Remote Sensing and Photogrammetry

The "Remote Sensing and Photogrammetry" group develops methods and algorithms for deriving information about our environment from remote sensing data acquired by spaceborne, airborne or terrestrial imaging sensors. The developments and projects relate to the evaluation of both optical and radar remote sensing data, photogrammetric data and laser scanner data.

Mountain Cryosphere Research Group

A group of international experts in glaciology and remote sensing led by T. Bolch. The collaborative activities focus on the investigation of glacier dynamics and climate-glacier interactions.

Of specific interest are debris-covered glaciers and rock glaciers which are strongly influenced by geomorphological processes. Another focus is the impact of glacial lakes and glacier surging on glacier mass balance.

Further research includes consequences of the cryospheric change to society such as glacial hazards and changes in runoff.

Glacier Mass Changes in High Mountain Asia since the 1960s

Glaciers of High Mountain Asia (HMA) are an important runoff source for more than 1 billion people. Most glaciers have been losing mass at an accelerated rate. However, there is strong heterogeneity in mass loss and its drivers are still not well understood. The main aims of the related projects are to obtain the most detailed information about glacier mass changes using historical spy satellite data and more recent high-resolution stereo satellite data combined by SAR observations.

Recovery of Historical Aerial Photographs in the Austrian Alps

Historical images provide valuable information of past conditions and allow assessments long-term changes. A unique source in this regard are stereo photographs taken by US Air Force over entire Europe after World War II. Austria was photographed in August 1945, with excellent technology for the time. The aim of this project is to process this data for the Austrian Alps, generate digital elevation models and orthoimages and make the data accessible to the public.
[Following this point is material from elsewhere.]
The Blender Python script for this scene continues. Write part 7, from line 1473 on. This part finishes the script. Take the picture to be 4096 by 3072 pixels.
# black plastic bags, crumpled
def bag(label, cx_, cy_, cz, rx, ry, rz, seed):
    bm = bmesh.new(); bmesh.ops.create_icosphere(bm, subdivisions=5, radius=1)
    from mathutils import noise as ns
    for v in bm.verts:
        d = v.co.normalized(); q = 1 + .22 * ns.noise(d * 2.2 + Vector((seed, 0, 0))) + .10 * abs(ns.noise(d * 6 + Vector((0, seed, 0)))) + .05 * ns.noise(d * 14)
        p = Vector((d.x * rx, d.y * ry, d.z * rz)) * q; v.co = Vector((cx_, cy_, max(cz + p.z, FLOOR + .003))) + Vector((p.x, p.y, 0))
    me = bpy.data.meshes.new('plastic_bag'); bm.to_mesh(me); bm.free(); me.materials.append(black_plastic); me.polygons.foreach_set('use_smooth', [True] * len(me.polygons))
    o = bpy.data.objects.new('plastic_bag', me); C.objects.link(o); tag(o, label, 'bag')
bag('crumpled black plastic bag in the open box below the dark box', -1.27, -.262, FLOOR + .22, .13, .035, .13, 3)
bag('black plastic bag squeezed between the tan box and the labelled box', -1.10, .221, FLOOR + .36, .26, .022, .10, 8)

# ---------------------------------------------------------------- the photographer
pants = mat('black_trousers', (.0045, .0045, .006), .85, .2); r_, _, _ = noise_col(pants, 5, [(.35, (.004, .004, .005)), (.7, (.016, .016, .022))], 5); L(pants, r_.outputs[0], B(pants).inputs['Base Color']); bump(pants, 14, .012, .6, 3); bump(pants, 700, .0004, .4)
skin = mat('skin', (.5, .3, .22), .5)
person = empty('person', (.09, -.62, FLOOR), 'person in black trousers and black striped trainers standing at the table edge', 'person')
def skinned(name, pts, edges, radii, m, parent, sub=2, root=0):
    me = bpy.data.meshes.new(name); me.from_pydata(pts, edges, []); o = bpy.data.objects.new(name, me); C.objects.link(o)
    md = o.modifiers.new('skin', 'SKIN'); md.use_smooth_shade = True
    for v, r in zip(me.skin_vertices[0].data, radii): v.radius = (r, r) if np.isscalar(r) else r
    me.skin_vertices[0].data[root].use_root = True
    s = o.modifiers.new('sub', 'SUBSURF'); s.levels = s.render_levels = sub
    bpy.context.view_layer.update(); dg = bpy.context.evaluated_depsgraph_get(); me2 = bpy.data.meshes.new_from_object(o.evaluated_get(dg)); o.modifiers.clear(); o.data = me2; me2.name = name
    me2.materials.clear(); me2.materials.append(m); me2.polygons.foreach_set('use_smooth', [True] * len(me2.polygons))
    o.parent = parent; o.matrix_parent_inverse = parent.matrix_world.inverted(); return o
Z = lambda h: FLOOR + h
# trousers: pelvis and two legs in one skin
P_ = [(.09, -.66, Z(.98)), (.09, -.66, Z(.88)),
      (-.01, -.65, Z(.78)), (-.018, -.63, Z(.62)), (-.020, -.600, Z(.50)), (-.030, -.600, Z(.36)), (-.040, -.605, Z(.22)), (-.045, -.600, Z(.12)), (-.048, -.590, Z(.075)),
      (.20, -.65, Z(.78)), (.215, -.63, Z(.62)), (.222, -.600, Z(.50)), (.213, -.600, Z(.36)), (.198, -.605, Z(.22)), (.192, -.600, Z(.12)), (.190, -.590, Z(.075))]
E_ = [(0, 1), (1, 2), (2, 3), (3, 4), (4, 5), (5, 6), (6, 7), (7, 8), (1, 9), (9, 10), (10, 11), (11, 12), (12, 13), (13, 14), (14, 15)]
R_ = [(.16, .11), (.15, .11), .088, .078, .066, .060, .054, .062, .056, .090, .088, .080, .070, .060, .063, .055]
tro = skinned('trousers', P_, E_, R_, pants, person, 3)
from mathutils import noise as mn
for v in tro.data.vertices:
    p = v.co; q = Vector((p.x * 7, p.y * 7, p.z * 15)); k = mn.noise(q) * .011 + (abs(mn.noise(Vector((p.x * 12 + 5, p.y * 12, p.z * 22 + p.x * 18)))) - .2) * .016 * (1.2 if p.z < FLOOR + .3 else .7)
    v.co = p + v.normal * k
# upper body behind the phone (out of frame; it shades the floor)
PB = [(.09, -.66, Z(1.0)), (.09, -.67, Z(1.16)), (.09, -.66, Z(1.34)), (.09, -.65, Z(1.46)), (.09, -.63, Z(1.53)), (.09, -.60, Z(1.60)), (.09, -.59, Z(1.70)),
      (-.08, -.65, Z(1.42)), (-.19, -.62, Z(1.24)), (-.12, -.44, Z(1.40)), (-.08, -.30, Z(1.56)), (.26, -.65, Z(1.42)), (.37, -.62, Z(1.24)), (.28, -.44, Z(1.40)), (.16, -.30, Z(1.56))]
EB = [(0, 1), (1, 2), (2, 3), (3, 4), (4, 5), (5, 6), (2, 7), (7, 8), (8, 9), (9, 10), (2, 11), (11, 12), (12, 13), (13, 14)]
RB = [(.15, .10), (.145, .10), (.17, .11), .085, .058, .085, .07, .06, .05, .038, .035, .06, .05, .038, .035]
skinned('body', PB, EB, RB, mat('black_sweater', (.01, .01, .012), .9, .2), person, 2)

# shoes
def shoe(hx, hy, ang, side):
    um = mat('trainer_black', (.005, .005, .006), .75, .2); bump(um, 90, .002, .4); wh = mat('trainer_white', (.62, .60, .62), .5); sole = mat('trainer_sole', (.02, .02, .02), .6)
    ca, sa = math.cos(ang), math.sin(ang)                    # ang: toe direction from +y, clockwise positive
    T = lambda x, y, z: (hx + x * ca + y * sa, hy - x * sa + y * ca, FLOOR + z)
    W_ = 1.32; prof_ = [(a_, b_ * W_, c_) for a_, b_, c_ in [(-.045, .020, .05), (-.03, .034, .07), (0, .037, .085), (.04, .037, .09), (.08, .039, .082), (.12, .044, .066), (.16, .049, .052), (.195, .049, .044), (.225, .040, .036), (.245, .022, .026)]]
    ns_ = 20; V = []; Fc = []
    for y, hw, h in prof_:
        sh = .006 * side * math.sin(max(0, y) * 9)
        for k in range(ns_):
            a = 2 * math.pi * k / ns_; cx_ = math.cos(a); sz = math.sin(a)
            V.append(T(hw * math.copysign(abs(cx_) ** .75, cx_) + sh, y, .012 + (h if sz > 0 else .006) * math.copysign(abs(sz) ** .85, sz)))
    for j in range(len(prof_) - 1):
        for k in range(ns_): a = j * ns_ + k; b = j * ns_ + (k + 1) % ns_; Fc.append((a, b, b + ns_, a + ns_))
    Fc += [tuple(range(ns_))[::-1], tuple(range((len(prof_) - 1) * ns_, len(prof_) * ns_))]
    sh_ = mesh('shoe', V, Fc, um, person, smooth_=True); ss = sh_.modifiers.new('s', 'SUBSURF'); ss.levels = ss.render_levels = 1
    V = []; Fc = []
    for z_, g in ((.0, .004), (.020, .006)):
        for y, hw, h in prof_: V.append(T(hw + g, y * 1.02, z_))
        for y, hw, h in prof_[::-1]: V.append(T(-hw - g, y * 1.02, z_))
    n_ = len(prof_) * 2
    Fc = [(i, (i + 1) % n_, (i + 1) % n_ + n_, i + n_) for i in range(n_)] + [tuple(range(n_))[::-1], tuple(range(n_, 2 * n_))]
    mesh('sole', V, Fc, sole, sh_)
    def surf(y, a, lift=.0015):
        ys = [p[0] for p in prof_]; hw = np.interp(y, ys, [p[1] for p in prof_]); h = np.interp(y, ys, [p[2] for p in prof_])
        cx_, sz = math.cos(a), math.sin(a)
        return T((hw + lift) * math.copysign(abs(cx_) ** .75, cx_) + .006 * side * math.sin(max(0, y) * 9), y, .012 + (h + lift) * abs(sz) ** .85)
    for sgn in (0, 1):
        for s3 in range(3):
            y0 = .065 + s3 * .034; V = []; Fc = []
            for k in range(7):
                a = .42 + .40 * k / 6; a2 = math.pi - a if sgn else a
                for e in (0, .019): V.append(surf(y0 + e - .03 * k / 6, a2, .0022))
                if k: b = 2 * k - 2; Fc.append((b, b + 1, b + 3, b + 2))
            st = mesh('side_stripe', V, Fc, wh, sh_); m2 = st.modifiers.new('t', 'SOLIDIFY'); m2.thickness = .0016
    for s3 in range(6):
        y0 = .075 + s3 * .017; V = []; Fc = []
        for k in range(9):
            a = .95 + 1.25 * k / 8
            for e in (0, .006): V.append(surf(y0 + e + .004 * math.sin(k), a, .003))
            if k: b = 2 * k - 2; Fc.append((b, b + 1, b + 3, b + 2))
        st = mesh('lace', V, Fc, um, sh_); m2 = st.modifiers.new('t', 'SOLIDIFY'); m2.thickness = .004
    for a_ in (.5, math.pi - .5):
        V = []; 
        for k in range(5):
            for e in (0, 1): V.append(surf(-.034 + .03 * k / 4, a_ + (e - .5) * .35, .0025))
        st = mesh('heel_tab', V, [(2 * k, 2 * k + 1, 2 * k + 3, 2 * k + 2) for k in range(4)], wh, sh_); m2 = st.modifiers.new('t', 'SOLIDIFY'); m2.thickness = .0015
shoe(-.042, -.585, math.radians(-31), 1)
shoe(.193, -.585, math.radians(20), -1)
Hydrologic relevance and climate response of rock glaciers

Rock glaciers contain a significant amount of ice. However, the permafrost-related landforms are much less well investigated than glaciers. We improve the knowledge about the occurrence, ice volume and their climate response. We apply a holistic approach combining multi-scale and multi-temporal remote sensing and geophysical physical field investigations. The project focuses on rock glaciers in the Austrian Alps and in the Tien Shan (Central Asia).